◆ **Data excerpt**
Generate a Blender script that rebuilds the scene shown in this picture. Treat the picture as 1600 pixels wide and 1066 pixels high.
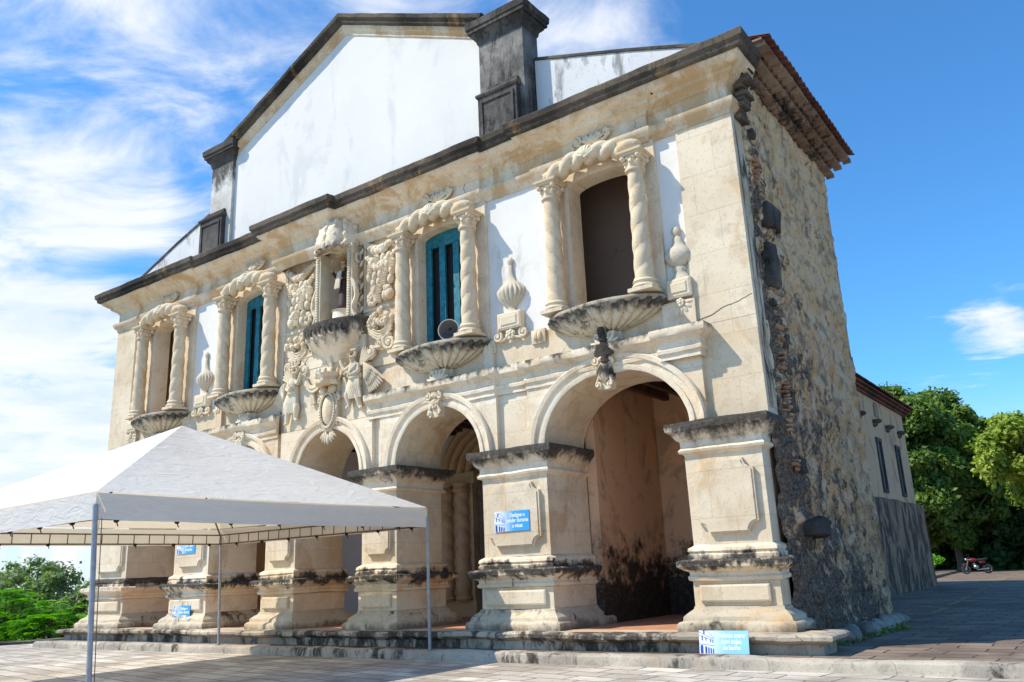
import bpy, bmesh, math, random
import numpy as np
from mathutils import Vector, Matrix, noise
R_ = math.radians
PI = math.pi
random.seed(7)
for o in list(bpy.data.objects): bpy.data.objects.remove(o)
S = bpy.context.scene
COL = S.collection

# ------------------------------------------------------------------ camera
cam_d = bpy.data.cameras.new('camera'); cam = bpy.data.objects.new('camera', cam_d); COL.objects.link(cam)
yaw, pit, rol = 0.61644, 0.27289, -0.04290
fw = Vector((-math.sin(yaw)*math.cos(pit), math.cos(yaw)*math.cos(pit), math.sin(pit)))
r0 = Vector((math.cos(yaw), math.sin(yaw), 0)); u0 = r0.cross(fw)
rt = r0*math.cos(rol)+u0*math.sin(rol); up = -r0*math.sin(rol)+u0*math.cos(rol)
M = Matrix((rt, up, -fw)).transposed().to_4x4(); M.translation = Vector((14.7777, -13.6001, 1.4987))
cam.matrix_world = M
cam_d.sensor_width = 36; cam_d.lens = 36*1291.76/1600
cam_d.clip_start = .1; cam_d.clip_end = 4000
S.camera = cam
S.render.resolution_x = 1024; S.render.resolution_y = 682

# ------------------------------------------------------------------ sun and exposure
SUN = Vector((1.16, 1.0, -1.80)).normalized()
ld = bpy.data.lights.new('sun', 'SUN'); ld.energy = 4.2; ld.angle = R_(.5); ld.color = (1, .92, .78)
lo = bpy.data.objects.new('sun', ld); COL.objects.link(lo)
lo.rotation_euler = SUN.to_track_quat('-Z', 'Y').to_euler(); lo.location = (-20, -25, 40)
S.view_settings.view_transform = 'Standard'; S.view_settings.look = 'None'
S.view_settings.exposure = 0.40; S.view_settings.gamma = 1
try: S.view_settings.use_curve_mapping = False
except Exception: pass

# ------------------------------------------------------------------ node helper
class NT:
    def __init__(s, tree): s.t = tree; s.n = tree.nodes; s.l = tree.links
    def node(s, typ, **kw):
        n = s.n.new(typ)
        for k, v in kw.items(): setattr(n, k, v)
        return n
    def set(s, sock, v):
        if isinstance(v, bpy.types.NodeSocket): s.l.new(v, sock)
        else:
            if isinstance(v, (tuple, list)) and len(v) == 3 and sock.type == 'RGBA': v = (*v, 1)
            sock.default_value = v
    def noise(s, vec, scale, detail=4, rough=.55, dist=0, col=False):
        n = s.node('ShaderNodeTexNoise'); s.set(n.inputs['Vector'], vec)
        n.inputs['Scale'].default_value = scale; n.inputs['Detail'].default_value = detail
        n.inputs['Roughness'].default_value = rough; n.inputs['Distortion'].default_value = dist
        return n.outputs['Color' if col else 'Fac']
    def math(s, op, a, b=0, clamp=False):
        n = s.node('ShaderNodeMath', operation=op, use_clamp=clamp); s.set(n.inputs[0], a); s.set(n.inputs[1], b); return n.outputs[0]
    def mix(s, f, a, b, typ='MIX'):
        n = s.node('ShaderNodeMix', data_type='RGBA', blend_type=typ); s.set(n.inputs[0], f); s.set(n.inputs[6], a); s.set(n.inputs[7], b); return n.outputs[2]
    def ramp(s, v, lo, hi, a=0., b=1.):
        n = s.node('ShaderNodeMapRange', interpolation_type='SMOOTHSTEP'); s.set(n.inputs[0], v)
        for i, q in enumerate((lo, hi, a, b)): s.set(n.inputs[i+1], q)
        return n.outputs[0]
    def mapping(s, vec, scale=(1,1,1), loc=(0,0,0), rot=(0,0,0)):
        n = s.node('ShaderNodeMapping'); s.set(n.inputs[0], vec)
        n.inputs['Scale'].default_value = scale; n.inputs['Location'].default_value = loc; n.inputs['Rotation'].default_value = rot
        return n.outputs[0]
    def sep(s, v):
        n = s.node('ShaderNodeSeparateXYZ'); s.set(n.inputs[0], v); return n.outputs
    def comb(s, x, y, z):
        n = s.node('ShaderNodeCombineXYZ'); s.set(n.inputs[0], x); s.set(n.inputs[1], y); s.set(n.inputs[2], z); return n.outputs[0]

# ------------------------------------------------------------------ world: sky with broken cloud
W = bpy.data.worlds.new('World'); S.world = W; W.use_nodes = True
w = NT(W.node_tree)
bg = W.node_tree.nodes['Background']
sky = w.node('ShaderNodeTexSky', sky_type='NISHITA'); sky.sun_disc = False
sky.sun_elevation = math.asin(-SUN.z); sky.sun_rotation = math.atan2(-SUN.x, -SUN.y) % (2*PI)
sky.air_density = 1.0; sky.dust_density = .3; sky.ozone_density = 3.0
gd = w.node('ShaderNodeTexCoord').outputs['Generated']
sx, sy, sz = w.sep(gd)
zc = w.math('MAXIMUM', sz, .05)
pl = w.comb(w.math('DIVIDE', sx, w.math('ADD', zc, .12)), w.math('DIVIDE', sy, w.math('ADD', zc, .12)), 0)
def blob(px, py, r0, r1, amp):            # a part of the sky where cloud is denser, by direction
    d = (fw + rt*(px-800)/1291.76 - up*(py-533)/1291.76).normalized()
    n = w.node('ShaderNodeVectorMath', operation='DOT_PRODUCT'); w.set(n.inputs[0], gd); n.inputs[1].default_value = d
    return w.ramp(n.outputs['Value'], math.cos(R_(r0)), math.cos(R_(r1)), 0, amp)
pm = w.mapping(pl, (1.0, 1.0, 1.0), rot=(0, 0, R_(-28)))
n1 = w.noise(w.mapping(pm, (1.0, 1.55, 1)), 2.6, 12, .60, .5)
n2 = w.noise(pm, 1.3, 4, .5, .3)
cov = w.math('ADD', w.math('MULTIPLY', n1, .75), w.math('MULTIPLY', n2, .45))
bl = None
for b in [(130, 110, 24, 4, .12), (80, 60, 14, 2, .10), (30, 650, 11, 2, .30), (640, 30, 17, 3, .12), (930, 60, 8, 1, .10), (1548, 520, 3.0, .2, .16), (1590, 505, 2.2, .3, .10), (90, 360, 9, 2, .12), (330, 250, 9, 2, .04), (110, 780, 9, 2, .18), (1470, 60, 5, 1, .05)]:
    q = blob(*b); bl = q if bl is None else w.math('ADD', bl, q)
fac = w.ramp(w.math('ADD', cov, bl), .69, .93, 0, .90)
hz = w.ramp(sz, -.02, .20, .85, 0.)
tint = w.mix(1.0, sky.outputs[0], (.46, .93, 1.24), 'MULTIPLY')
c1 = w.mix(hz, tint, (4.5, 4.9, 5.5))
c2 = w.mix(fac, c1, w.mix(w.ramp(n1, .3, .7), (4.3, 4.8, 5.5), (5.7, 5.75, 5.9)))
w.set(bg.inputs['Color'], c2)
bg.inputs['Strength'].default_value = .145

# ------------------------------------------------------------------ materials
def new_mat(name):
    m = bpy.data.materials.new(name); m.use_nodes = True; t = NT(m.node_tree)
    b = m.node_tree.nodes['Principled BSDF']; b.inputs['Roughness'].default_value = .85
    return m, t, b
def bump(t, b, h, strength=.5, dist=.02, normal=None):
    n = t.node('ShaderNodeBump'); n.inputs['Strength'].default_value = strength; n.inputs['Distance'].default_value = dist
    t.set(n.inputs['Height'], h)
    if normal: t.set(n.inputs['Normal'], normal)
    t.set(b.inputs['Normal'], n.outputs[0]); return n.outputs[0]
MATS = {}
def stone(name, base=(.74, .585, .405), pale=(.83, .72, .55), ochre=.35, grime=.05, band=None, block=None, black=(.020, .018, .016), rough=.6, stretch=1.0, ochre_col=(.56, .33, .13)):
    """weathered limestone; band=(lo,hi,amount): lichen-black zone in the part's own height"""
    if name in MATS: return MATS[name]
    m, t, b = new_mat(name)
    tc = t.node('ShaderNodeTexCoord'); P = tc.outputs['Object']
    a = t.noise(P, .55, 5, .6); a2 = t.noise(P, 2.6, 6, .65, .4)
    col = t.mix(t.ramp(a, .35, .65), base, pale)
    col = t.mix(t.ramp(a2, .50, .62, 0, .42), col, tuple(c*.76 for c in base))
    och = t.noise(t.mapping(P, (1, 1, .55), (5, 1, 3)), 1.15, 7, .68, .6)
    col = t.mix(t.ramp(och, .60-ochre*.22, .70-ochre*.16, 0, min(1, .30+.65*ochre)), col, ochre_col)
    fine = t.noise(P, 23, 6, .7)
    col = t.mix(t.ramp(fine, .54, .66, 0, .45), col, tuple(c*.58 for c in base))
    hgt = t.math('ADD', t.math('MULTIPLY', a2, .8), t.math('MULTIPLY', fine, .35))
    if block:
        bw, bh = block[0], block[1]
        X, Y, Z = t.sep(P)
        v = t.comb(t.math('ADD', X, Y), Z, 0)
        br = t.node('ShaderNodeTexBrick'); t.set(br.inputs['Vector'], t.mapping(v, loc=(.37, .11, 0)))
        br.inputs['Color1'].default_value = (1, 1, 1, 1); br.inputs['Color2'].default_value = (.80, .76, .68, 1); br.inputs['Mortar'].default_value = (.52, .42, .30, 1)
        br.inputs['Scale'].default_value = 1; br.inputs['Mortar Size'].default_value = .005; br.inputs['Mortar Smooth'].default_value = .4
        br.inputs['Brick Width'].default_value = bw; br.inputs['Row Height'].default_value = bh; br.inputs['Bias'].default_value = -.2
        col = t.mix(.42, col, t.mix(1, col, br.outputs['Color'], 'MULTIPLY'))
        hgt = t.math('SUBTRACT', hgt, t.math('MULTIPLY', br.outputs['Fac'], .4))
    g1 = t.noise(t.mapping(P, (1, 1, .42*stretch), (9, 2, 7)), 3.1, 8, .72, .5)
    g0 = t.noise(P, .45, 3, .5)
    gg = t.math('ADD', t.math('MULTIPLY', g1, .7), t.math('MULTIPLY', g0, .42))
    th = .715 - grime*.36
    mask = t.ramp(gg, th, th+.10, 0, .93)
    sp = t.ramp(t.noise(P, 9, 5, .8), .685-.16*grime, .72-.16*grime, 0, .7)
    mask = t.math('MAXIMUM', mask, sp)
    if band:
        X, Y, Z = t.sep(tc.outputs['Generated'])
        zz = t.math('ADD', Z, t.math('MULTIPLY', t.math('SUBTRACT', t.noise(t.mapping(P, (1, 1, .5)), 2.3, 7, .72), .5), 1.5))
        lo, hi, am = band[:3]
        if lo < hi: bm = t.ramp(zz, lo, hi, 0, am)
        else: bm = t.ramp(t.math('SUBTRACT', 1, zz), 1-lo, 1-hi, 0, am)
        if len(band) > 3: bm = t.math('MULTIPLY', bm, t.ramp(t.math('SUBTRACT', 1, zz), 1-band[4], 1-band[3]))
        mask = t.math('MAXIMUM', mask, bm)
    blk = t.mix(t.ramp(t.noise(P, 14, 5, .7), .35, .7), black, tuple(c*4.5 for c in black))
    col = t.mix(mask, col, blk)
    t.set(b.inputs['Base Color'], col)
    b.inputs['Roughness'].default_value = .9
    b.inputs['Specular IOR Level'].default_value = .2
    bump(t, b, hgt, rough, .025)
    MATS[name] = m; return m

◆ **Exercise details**
Pictures stay out. Print the data exactly, from its first line through the line containing "COL = S.collection".

◆ **Exercise answer**
Generate a Blender script that rebuilds the scene shown in this picture. Treat the picture as 1600 pixels wide and 1066 pixels high.
import bpy, bmesh, math, random
import numpy as np
from mathutils import Vector, Matrix, noise
R_ = math.radians
PI = math.pi
random.seed(7)
for o in list(bpy.data.objects): bpy.data.objects.remove(o)
S = bpy.context.scene
COL = S.collection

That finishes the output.